*STATED EXERCISE:* Only the lines from the start of the data through the line containing "return m.build(name, mat, parent, origin=org)" should be written out, exactly as they are, with both ends included and the pictures left out.

++++++++

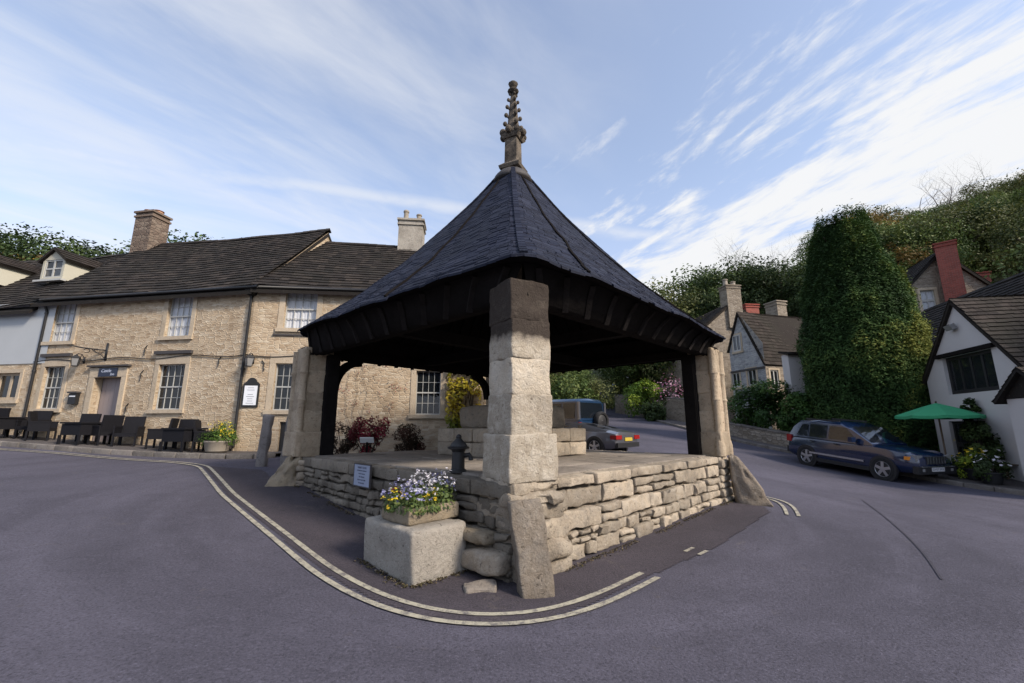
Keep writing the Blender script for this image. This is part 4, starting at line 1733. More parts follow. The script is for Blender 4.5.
def gable_roof(parent, name, mat, org, eave0, eave1, up, half, rise, over=.12, tl=.24, tw=.26, sag=.03, back=True, thick=.12, front_tiles=True, back_tiles=False, verge=.08, ridge=True):
    """pitched roof: eave0->eave1 front eave line, 'up' the horizontal direction from eave to ridge"""
    e0, e1, up = Vector(eave0), Vector(eave1), Vector(up).normalized()
    u = (e1 - e0).normalized()
    e0, e1 = e0 - u * verge, e1 + u * verge
    L = (e1 - e0).length
    sl = Vector((up.x * half, up.y * half, rise))
    S = sl.length
    v = sl.normalized()
    n = u.cross(v)
    if n.z < 0: n = -n
    m = MB()
    o = e0 - v * over
    if front_tiles: tile_slope(m, o, u, v, L, S + over, tl, tw, sag=sag)
    bk = Vector((-up.x * half, -up.y * half, rise)).normalized()
    oe = e0 + up * (2 * half) - bk * over
    if back_tiles: tile_slope(m, oe, u, bk, L, S + over, tl, tw, sag=sag)
    if ridge:
        r0 = e0 + sl
        k = 0.0
        while k < L - .1:
            w = rng.uniform(.3, .45)
            w = min(w, L - k)
            m.tint()
            mid = r0 + u * (k + w / 2) + Vector((0, 0, .03 - sag * (math.sin(math.pi * (k / L)) + .3 * noise.noise(Vector((k * .6, 2, 5))))))
            for sg in (1, -1):
                pv = v if sg > 0 else bk
                nn = n if sg > 0 else (u.cross(bk) if u.cross(bk).z > 0 else -u.cross(bk))
                m.obox(mid - pv * .09, (u, pv, nn), (w / 2 - .005, .11, .02))
            k += w
    # under-slab with soffit
    A = [e0 - v * over * .97, e0 + sl]
    bb = [A[1], e0 + up * (2 * half) - bk * over * .97]
    dn = Vector((0, 0, -thick))
    lift = Vector((0, 0, -.03 - max(0, sag) * 1.5))
    pts = [A[0] + lift, A[1] + lift, bb[1] + lift, bb[1] + lift + dn, A[1] + lift + dn * 1.4, A[0] + lift + dn]
    m.tint(.1)
    off = u * .03
    m.prism([p + off for p in pts], u * (L - .06))
    return m.build(name, mat, parent, origin=org)


def chimney(parent, org, c, ax, half, z0, z1, mat, pots=2, cap=True, potmat="pot_stone", pot_h=.5, uvw=True, pot_r=.12, name="chimney"):
    m = MB()
    a, b = Vector(ax).normalized(), None
    b = Vector((-a.y, a.x, 0))
    c = Vector((c[0], c[1], 0))
    q = [(-1, -1), (1, -1), (1, 1), (-1, 1)]
    for i in range(4):
        p, r = q[i], q[(i + 1) % 4]
        P = [c + a * p[0] * half[0] + b * p[1] * half[1] + Vector((0, 0, z)) for z in (z0, z1)]
        Q = [c + a * r[0] * half[0] + b * r[1] * half[1] + Vector((0, 0, z)) for z in (z0, z1)]
        l = (Q[0] - P[0]).length
        m.face([P[0], Q[0], Q[1], P[1]], [(i * 1.7, z0), (i * 1.7 + l, z0), (i * 1.7 + l, z1), (i * 1.7, z1)])
    if cap:
        for zz, gx in ((z1 - .22, .05), (z1, .07)):
            for s_ in range(1):
                C = c + Vector((0, 0, zz))
                P8 = [C + a * p[0] * (half[0] + gx) + b * p[1] * (half[1] + gx) + Vector((0, 0, k)) for k in (-.045, .045) for p in q]
                for f in ((0, 3, 2, 1), (4, 5, 6, 7), (0, 1, 5, 4), (1, 2, 6, 5), (2, 3, 7, 6), (3, 0, 4, 7)):
                    m.face([P8[k] for k in f], [(.1 * k, zz) for k in range(4)])
    ch = m.build(name, mat, parent, origin=org)
    for i in range(pots):
        m = MB()
        u = 0 if pots == 1 else (-.5 + i / (pots - 1)) * half[0] * 1.1
        hh = pot_h * (1 if i % 2 == 0 else .72)
        m.lathe(c + a * u + Vector((0, 0, z1 + .04)), [(pot_r * 1.15, 0), (pot_r, .06), (pot_r * .88, hh * .8), (pot_r * 1.1, hh * .84), (pot_r * 1.12, hh * .94), (pot_r * .9, hh), (pot_r * .7, hh), (pot_r * .7, hh * .7)], 14)
        m.build("chimney_pot", M[potmat], ch, True, origin=org, angle=40)
    return ch


# ------------------------------------------------------------------ the pub
B0 = Vector((-8.95, 14.4, 0))
F1 = Facade(B0.x, B0.y, -math.cos(R(10)), math.sin(R(10))).flip()
F1.out = Vector((-math.sin(R(10)), -math.cos(R(10)), 0))
F2 = Facade(B0.x, B0.y, math.cos(R(6)), math.sin(R(6)))
F2.out = Vector((math.sin(R(6)), -math.cos(R(6)), 0))
S1, S2 = 9.1, 8.4
EAV = 6.48
pub = thing("pub", "long honey coloured stone pub with sash windows and a dark stone tiled roof", "pub", (B0.x, B0.y, H(B0.x, B0.y)))
PO = Vector(pub.location)

W1 = F1.rect([(54, 303), (78.6, 302.4), (50, 342), (71, 341)])
W2 = F1.rect([(169.5, 296.4), (194.5, 294.5), (165, 336.7), (189, 336)])
W3 = F1.rect([(43.5, 367), (64.6, 366), (38.8, 408.7), (59, 409)])
W4 = F1.rect([(157.6, 364.4), (184.5, 364), (155, 409), (181, 410)])
W5 = F2.rect([(287, 288.4), (318.7, 290), (283, 328), (315, 329)])
W6 = F2.rect([(276, 364), (301.6, 363), (271, 410), (298, 410.6)])
W7 = F2.rect([(417, 369.6), (441.8, 372), (414.2, 413.7), (439, 415.6)])
DR = F1.rect([(92, 377), (119.4, 377.6), (88, 440), (115, 440)])
CD = F2.rect([(280.5, 422), (297, 422), (276, 455), (293.7, 455)])
DRz = H(*F1.p(DR[0], 0).xy) + .12
DR = (DR[0], DR[1], DRz, DR[3])
CD = (CD[0], CD[1], H(*F2.p(CD[0], 0).xy), CD[3])

m = MB()
wall_faces(m, F1, 0, S1, -.3, EAV + .05, [W1, W2, W3, W4, DR], .17)
# gable end standing above the lower roof on the right, and left end
GH = 3.75
GR = 3.75


def gable_face(m, fc, u, zb, ze, half, rise, inward):
    """triangle gable wall at facade coordinate u"""
    a = fc.p(u, zb)
    b = fc.p(u, zb) + inward * (2 * half)
    t = Vector((0, 0, ze - zb))
    ap = fc.p(u, ze + rise) + inward * half
    m.face([a, b, b + t, ap, a + t], [(0, zb), (2 * half, zb), (2 * half, ze), (half, ze + rise), (0, ze)])


IN1, IN2 = -F1.out, -F2.out
gable_face(m, F1, 0, -.3, EAV, GH, GR, IN1)
gable_face(m, F1, S1, -.3, EAV, GH, GR, IN1)
bk = [F1.p(0, -.3) + IN1 * 2 * GH, F1.p(S1, -.3) + IN1 * 2 * GH]
m.face([bk[0], bk[1], bk[1] + Vector((0, 0, EAV + .3)), bk[0] + Vector((0, 0, EAV + .3))], [(0, 0), (9, 0), (9, 6), (0, 6)])
m.build("wall", M["pub_wall"], pub, origin=PO)
m = MB()
wall_faces(m, F2, 0, S2, -.3, EAV + .05, [W5, W6, W7, CD], .17)
GH2, GR2 = 3.6, 3.15
gable_face(m, F2, S2, -.3, EAV, GH2, GR2, IN2)
bk = [F2.p(0, -.3) + IN2 * 2 * GH2, F2.p(S2, -.3) + IN2 * 2 * GH2]
m.face([bk[0], bk[1], bk[1] + Vector((0, 0, EAV + .3)), bk[0] + Vector((0, 0, EAV + .3))], [(0, 0), (9, 0), (9, 6), (0, 6)])
m.build("wall", M["pub_wall"], pub, origin=PO)

r1 = gable_roof(pub, "roof", M["pub_tile"], PO, F1.p(S1 + .4, EAV, .16), F1.p(.02, EAV, .16), IN1, GH + .16, GR + .16, sag=.10)
r2 = gable_roof(pub, "roof", M["pub_tile"], PO, F2.p(-.02, EAV + .02, .16), F2.p(S2, EAV + .02, .16), IN2, GH2 + .16, GR2 + .14, sag=.08)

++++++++

*FULL OUTPUT:*
Keep writing the Blender script for this image. This is part 4, starting at line 1733. More parts follow. The script is for Blender 4.5.
def gable_roof(parent, name, mat, org, eave0, eave1, up, half, rise, over=.12, tl=.24, tw=.26, sag=.03, back=True, thick=.12, front_tiles=True, back_tiles=False, verge=.08, ridge=True):
    """pitched roof: eave0->eave1 front eave line, 'up' the horizontal direction from eave to ridge"""
    e0, e1, up = Vector(eave0), Vector(eave1), Vector(up).normalized()
    u = (e1 - e0).normalized()
    e0, e1 = e0 - u * verge, e1 + u * verge
    L = (e1 - e0).length
    sl = Vector((up.x * half, up.y * half, rise))
    S = sl.length
    v = sl.normalized()
    n = u.cross(v)
    if n.z < 0: n = -n
    m = MB()
    o = e0 - v * over
    if front_tiles: tile_slope(m, o, u, v, L, S + over, tl, tw, sag=sag)
    bk = Vector((-up.x * half, -up.y * half, rise)).normalized()
    oe = e0 + up * (2 * half) - bk * over
    if back_tiles: tile_slope(m, oe, u, bk, L, S + over, tl, tw, sag=sag)
    if ridge:
        r0 = e0 + sl
        k = 0.0
        while k < L - .1:
            w = rng.uniform(.3, .45)
            w = min(w, L - k)
            m.tint()
            mid = r0 + u * (k + w / 2) + Vector((0, 0, .03 - sag * (math.sin(math.pi * (k / L)) + .3 * noise.noise(Vector((k * .6, 2, 5))))))
            for sg in (1, -1):
                pv = v if sg > 0 else bk
                nn = n if sg > 0 else (u.cross(bk) if u.cross(bk).z > 0 else -u.cross(bk))
                m.obox(mid - pv * .09, (u, pv, nn), (w / 2 - .005, .11, .02))
            k += w
    # under-slab with soffit
    A = [e0 - v * over * .97, e0 + sl]
    bb = [A[1], e0 + up * (2 * half) - bk * over * .97]
    dn = Vector((0, 0, -thick))
    lift = Vector((0, 0, -.03 - max(0, sag) * 1.5))
    pts = [A[0] + lift, A[1] + lift, bb[1] + lift, bb[1] + lift + dn, A[1] + lift + dn * 1.4, A[0] + lift + dn]
    m.tint(.1)
    off = u * .03
    m.prism([p + off for p in pts], u * (L - .06))
    return m.build(name, mat, parent, origin=org)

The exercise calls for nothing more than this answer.